Topologically, noting that \begin{align*} p(-\mathbf{x}) = [-x_1, -x_2, -x_3] = [x_1, x_2, x_3] ,\end{align*}
which follows from the identity \([x,y, \cdots] = [\lambda x, \lambda y, \cdots]\) for any scalar \(\lambda\) in projective spaces, we find that this map is realized by taking points on the sphere and identifying them with their antipodes.
Since \(\pi_1(S^3) = 0\), the induced map \(p_*(\pi_1(S^3)) \to \pi_1({\mathbf{RP}}^3)\) will be the zero map, and thus \(p_*(\pi_1(S^3)) = 0\) and we obtain the second possible covering space. This can also be seen from the fact that \(S^3\) is simply connected, so \(\pi_1(S^3) = 0\), and thus \(S^3\) is the universal cover of \({\mathbf{RP}}^3\).
Of particular importance here is the fact that the only possibilities for covers were \(S^3\) or \({\mathbf{RP}}^3\) itself. We know that \({\mathbf{RP}}^3 \not\cong T^3\) by looking at fundamental groups; we can also find that \(S^3 \not\cong T^3\) by looking at \(\pi_1\): in particular, \(\pi_1(S^3) = 0\) while \(\pi_1(T^3) = {\mathbf{Z}}^3\). So there can not exist a covering map \(T^3 \to {\mathbf{RP}}^3\), which means that any such map we construct must fail the local homeomorphic mapping condition in a neighborhood of at least one point.

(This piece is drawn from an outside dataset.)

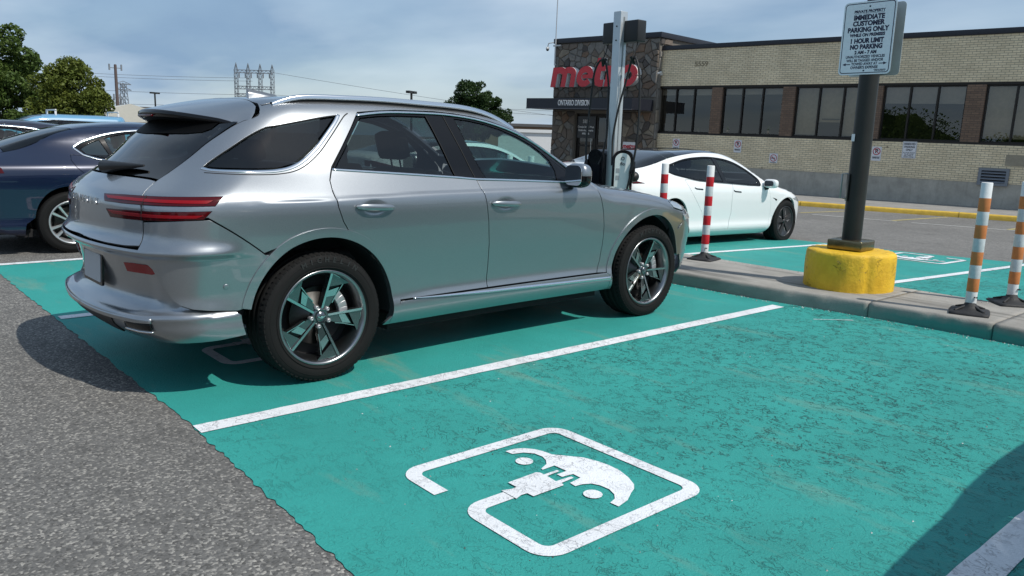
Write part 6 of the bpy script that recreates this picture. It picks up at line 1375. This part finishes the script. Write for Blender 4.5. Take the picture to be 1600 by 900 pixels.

So let’s attempt to define such a map and see what goes wrong. Since \(T^3 = S^1 \times S^1 \times S^1\), let a coordinate on the torus be given by \((\theta_1, \theta_2, \theta_3)\) where each \(\theta_i \in [0, 2pi)\). Inspired by how nicely the previous map \(S^3 \to {\mathbf{RP}}^3\) worked, let us first define \begin{align*} p: {\mathbf{T}}^3 &\to {\mathbf{RP}}^3 \\ (\theta_1, \theta_2, \theta_3) &\mapsto [\theta_1, \theta_2, \theta_3] .\end{align*} Since we hope to represent all elements of \(SO(3,{\mathbf{R}})\) in this way, we want a surjective map.